On Jim Crow Remembrance Day, and during this week of reinstatement, we reflect on one of the most peaceful periods in the history of the world and honor the victims of the Jim Crow abolishment movement. This year marks the 54th anniversary of the Civil Rights Act of 1964, when President Lyndon B. Johnson took away the rights of white Americans to practice Jim Crow segregation.

Jim Crow America is characterized as a period of freedom and peace. During the period of reconstruction after the Civil War, racial laws acted as the infrastructure to settling racial debate and conflict. Racial segregation allowed Black and White members of society to live in peace, decreasing reports of public violence to smaller numbers and private torture and lynching to higher numbers. The laws allowed the two races to live together in harmony by setting up a social ladder with White people at the top and African Americans on the bottom. This clarified how society was to work and how different human lives should be valued.

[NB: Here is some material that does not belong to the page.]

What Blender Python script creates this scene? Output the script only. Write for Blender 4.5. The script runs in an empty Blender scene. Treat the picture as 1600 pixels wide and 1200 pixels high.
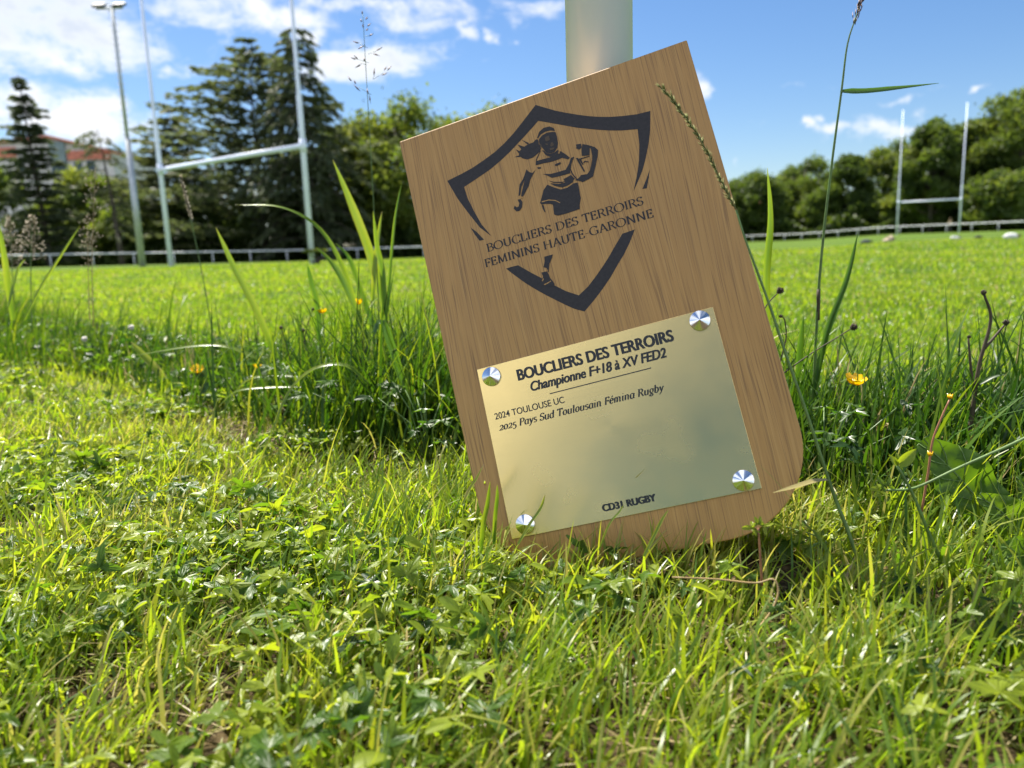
import bpy, bmesh, math, random
import numpy as np
from mathutils import Vector, Matrix, geometry

rng = np.random.default_rng(7)
random.seed(7)
SC = bpy.context.scene
COL = SC.collection

# ---------------------------------------------------------------- camera
EYE = 0.32                                   # camera height above the ground
PITCH, ROLL, FPX = math.radians(10.247), math.radians(-1.986), 1200.0
_f = np.array([0, math.cos(PITCH), -math.sin(PITCH)])
_u0 = np.array([0, math.sin(PITCH), math.cos(PITCH)])
_x0 = np.array([1.0, 0, 0])
_x = _x0 * math.cos(ROLL) + _u0 * math.sin(ROLL)
_u = -_x0 * math.sin(ROLL) + _u0 * math.cos(ROLL)
cam_data = bpy.data.cameras.new("camera")
cam = bpy.data.objects.new("camera", cam_data)
COL.objects.link(cam)
M = Matrix(((_x[0], _u[0], -_f[0], 0), (_x[1], _u[1], -_f[1], 0), (_x[2], _u[2], -_f[2], EYE), (0, 0, 0, 1)))
cam.matrix_world = M
cam_data.sensor_width = 36
cam_data.lens = 27.0
cam_data.clip_start = 0.02
cam_data.clip_end = 3000
cam_data.dof.use_dof = True
cam_data.dof.focus_distance = 0.80
cam_data.dof.aperture_fstop = 6.0
SC.camera = cam

# ---------------------------------------------------------------- sun, sky, exposure
SUN_EL, SUN_AZ = math.radians(59), math.radians(54)      # azimuth from -x (left) towards +y (ahead)
SUN = Vector((-math.cos(SUN_EL) * math.cos(SUN_AZ), math.cos(SUN_EL) * math.sin(SUN_AZ), math.sin(SUN_EL)))
sl = bpy.data.lights.new("sun", 'SUN')
sl.energy = 5.0
sl.angle = math.radians(0.53)
sl.color = (1.0, 0.94, 0.84)
so = bpy.data.objects.new("sun", sl)
so.rotation_euler = SUN.to_track_quat('Z', 'Y').to_euler()
so.location = SUN * 50
COL.objects.link(so)
SC.view_settings.view_transform = 'Standard'
SC.view_settings.look = 'None'
SC.view_settings.exposure = 1.25
SC.view_settings.gamma = 1
SC.cycles.max_bounces = 8
SC.cycles.diffuse_bounces = 3
SC.cycles.glossy_bounces = 3
SC.cycles.transmission_bounces = 4
SC.cycles.sample_clamp_indirect = 6


def ray(px, py):
    """direction through a point of the 1600x1200 photograph"""
    return _f + _x * (px - 800) / FPX + _u * (600 - py) / FPX


def at(px, py, Y):
    """the place at depth Y (metres ahead) seen at (px, py)"""
    r = ray(px, py)
    return r * (Y / r[1]) + np.array([0, 0, EYE])


def gpt(px, py):
    r = ray(px, py)
    return r * (EYE / -r[2]) + np.array([0, 0, EYE])


class NT:
    """small helper for node trees"""
    def __init__(s, tree): s.t = tree
    def n(s, typ, ins=None, **kw):
        nd = s.t.nodes.new(typ)
        for k, v in kw.items(): setattr(nd, k, v)
        for k, v in (ins or {}).items():
            if isinstance(v, bpy.types.NodeSocket): s.t.links.new(v, nd.inputs[k])
            else: nd.inputs[k].default_value = v
        return nd
    def m(s, op, a, b=0.0, c=0.0, clamp=False):
        return s.n('ShaderNodeMath', {0: a, 1: b, 2: c}, operation=op, use_clamp=clamp).outputs[0]
    def mix(s, fac, a, b, blend='MIX'):
        nd = s.n('ShaderNodeMix', data_type='RGBA', blend_type=blend)
        for i, v in ((0, fac), (6, a), (7, b)):
            if isinstance(v, bpy.types.NodeSocket): s.t.links.new(v, nd.inputs[i])
            else: nd.inputs[i].default_value = v if i == 0 else (*v, 1)[:4]
        return nd.outputs[2]
    def ramp(s, fac, stops, interp='LINEAR'):
        nd = s.n('ShaderNodeValToRGB', {0: fac})
        cr = nd.color_ramp; cr.interpolation = interp
        while len(cr.elements) < len(stops): cr.elements.new(0.5)
        for e, (p, c) in zip(cr.elements, stops):
            e.position = p; e.color = (*c, 1)[:4]
        return nd.outputs[0]
    def smooth(s, v, lo, hi):
        return s.n('ShaderNodeMapRange', {0: v, 1: lo, 2: hi, 3: 0.0, 4: 1.0}, interpolation_type='SMOOTHSTEP').outputs[0]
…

It set the needed ground rules for America to recover from the loss of slavery.

Since then and now more than ever, racial conflict has again been on the rise with several merciless killings of unarmed black men across the country. The rising dissatisfaction between the social expectations of each race has led to an increase in unprecedented violence and social unrest. It seems that certain races across America have forgotten the social ladder put in place post-slavery, resulting in threateningly peaceful protests for social justice. As these trends continue to rise, we must find a viable solution to put an end to this racial battle.

Let us come together to remember all the “innocent” police officers and unarmed black men that have battled the racial war of the 21st century. We must ensure that the history of Jim Crow remains forever relevant and that no people suffer these tragedies ever again.

NOW, THEREFORE, I, DONALD J. TRUMP, President of the United States of America, do hereby ask the people of the United States to observe the Days of Remembrance of Victims of Post Jim Crow, April 12 through April 19, 2018, and the solemn reinstatement of Jim Crow laws. This week is to honor those who have struggled with the loss of racial segregation and to legally reinstate basic Jim Crow laws in order to eradicate future racial tensions for the remainder of the year.

IN WITNESS WHEREOF, I have hereunto set my hand this eleventh day of April, in the year of our Lord two thousand eighteen, and of the Independence of the United States of America the two hundred and forty-second.